Killed in the line of TV duty

Did you know there was a US TV series about Serpico, the cop who blew the whistle on corruption in New York and was played by Al Pacino in the 1973 movie?

The TV show came three years later and starred David Birney. The small-screen spin-off made less of Serpico’s bleak stand against his bent colleagues than the film version, and instead turned him into an action hero.

Which kind of missed the point. NBC cancelled the show four months after its big launch.
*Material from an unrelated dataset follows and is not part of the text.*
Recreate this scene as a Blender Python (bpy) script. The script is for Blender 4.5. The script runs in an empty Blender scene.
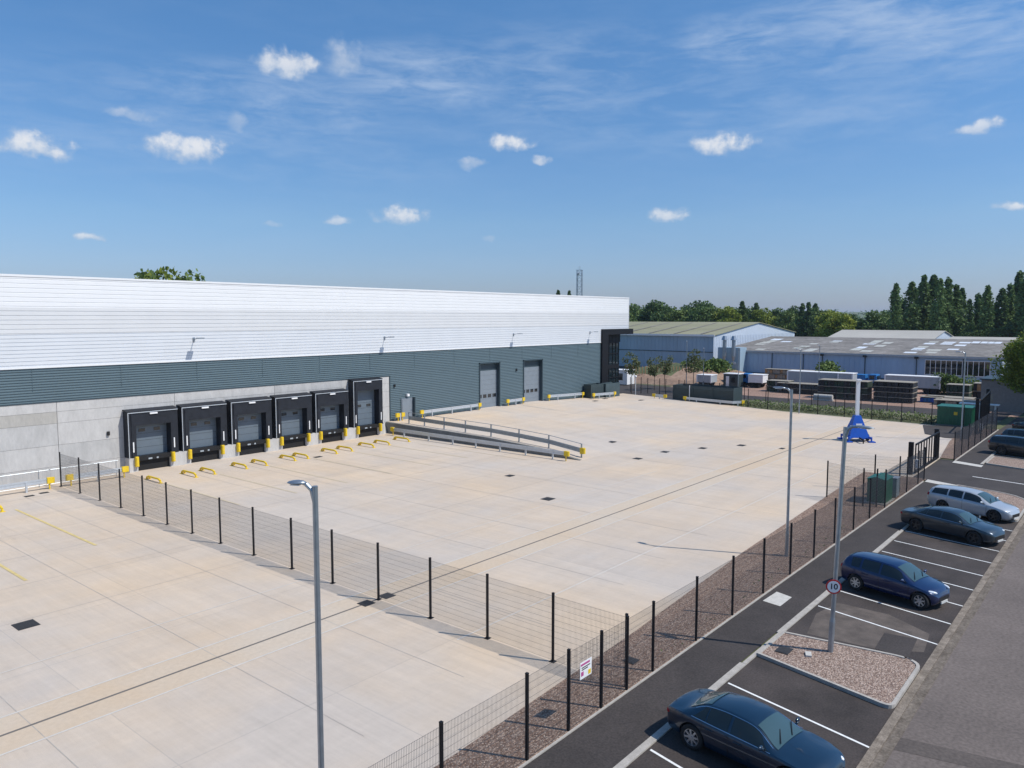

This much I’ve picked up on The Rap Sheet blog, which is running a quirky trip down the forgotten byways of US prime-time cop shows now long forgotten. The month-long series of articles, by J Kingston Pierce, is called Killed in the Ratings, and recounts those network shows that must have looked good on paper, but were soon terminated by channel execs, a breed more ruthless than a godfather’s consigliere.

It’s a fascinating glimpse of lost cops and formats from the 70s, 80s and 90s, and well-researched. There’s Leg Work from 1987 starring Frances McDormand as the best pal of a mini-skirted private eye. Pierce has also given us Joe Forrester, starring Lloyd Bridges as a beat cop. It lasted 22 episodes.

Check out Killed in the Ratings. It’s a time tunnel to past trends in cop-show TV, and not all the victims deserved their ignominious ends.


  1. Thanks for the kind words about my latest Rap Sheet series, Robin. I hope that Crime Time Preview followers enjoy reading those posts as much as I enjoy writing them.